*Directive*: Starting with the first line and ending with the line that holds "PI = math.pi", repeat the material exactly.

*Information supplied*:
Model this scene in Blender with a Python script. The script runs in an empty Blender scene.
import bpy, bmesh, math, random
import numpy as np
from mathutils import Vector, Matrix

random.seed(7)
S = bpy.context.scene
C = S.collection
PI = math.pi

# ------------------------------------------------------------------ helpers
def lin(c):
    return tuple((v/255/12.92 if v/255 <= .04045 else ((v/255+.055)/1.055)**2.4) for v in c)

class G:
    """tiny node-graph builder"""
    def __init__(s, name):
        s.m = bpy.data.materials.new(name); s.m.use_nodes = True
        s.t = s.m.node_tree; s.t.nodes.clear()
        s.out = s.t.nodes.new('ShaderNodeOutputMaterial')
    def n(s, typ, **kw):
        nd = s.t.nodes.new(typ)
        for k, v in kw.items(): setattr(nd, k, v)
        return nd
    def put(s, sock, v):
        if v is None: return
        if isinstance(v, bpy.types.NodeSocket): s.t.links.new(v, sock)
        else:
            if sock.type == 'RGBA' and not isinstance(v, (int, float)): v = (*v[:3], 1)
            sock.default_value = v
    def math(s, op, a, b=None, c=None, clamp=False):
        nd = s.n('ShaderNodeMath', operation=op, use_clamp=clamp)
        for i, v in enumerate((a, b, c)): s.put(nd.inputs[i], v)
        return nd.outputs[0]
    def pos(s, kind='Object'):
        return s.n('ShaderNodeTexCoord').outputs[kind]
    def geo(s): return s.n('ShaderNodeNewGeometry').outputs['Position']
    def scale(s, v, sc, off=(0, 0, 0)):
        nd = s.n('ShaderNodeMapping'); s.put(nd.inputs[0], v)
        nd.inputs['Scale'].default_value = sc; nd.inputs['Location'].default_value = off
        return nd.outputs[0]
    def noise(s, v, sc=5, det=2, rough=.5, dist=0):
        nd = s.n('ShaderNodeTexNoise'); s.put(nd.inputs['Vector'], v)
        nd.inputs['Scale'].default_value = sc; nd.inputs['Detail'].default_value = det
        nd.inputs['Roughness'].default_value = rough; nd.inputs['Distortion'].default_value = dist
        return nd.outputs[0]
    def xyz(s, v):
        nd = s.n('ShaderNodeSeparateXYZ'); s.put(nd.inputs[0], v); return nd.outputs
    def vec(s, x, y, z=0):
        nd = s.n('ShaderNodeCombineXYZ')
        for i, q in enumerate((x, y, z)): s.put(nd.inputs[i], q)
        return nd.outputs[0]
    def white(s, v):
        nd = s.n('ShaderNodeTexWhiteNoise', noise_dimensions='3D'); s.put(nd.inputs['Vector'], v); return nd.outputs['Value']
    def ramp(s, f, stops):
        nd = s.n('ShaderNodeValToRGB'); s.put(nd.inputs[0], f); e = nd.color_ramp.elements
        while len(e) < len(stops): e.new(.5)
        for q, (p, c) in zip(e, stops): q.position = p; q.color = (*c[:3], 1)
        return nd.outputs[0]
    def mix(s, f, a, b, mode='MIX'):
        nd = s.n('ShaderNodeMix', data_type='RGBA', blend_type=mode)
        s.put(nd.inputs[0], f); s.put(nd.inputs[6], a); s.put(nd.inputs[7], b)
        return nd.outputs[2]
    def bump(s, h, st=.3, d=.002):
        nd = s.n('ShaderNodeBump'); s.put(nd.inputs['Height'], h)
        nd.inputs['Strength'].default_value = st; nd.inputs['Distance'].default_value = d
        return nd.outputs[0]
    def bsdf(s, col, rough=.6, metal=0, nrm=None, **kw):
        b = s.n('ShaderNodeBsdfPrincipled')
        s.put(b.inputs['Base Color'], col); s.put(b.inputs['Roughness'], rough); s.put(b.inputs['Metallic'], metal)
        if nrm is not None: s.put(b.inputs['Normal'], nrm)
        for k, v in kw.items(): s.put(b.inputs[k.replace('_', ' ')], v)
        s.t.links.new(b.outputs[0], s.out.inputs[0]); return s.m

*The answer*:
Model this scene in Blender with a Python script. The script runs in an empty Blender scene.
import bpy, bmesh, math, random
import numpy as np
from mathutils import Vector, Matrix

random.seed(7)
S = bpy.context.scene
C = S.collection
PI = math.pi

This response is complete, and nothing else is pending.